A Trumpet around the Corner: The Story of New Orleans Jazz
by Samuel Charters, $36 (List Price: $40) University of Mississippi Press, ISBN: 9781578068982, pp. 400.

This book documents a century of jazz history in New Orleans, tracing its African-American, Creole and Caucasian roots. The study is based on interviews that Samuel Charters began in the 1950s. It also draws from the Oral History Project in New Orleans, contemporary studies of jazz and newspaper files. Charters discusses some of the earliest New Orleans recordings, the resurgence of jazz in mid-century and the latest concerns for the future of jazz in the aftermath of Hurricane Katrina.

The New Blue Music: Changes in Rhythm & Blues, 1950-1999
by Richard J. Ripani, $19.80 , (List Price: $22), University of Mississippi Press, ISBN: 9781578068623, pp. 240.

This analysis traces the development of R&B over the last half of the 20th century by studying the top 25 songs of each decade, looking at the melodies, rhythms and forms. The author studied many different artists and drew connections to other styles of music, ultimately documenting the rise of what he calls a new “super genre” of “The New Blue Music.” The author is a teacher, musician and songwriter in Nashville.

78 Blues: Folksongs and Phonographs in the American South
by John Minton, $45 (List Price: $50) University of Mississippi Press, (January 2011), ISBN: 9781934110195, pp. 304.

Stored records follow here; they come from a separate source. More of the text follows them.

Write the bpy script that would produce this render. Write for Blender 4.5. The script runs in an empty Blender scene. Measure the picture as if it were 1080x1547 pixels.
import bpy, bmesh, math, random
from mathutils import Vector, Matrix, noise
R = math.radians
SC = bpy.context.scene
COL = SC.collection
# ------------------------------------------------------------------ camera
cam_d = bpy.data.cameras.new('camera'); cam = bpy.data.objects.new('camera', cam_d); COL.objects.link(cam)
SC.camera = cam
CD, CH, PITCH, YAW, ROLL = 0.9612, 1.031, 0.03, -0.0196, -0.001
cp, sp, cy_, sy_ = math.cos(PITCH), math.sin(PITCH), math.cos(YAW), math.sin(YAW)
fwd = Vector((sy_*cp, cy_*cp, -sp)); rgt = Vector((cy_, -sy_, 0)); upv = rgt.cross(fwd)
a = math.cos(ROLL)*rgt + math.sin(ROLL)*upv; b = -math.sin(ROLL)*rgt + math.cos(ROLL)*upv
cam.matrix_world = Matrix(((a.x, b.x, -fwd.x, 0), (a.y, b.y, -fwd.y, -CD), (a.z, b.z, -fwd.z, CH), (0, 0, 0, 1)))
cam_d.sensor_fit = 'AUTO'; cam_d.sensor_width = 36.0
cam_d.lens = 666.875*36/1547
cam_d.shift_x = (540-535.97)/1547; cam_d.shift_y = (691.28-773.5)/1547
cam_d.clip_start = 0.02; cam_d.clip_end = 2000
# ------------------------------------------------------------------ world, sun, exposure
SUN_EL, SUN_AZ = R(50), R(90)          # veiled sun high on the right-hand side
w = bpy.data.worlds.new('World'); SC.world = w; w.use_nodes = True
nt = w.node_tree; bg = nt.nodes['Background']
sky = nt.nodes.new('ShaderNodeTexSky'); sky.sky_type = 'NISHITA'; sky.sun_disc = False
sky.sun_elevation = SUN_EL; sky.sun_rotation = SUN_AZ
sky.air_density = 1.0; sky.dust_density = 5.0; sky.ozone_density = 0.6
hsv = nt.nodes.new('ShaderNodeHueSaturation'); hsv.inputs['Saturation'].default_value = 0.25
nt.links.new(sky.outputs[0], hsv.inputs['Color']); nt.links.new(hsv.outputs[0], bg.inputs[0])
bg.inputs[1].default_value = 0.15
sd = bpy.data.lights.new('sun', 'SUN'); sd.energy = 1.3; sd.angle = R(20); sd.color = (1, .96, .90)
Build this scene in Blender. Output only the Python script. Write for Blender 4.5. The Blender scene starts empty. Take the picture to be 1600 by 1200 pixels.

This is a study of hundreds of “race” and “hillbilly” records released during the period roughly between World Wars I and II after music recording studios began putting the sounds of the South on 78-rpm phonograph records. Up to that time, music was exclusively something heard live, usually in an intimate setting. Suddenly, the sounds of artists like Jimmie Rodgers, Robert Johnson, Charlie Poole, Blind Lemon Jefferson and others were available to play on demand by a device in one’s living room or to be heard over the radio. In this book, John Minton, a professor of folklore, as well as a musician, songwriter and author, examines the cultural implications of that shift.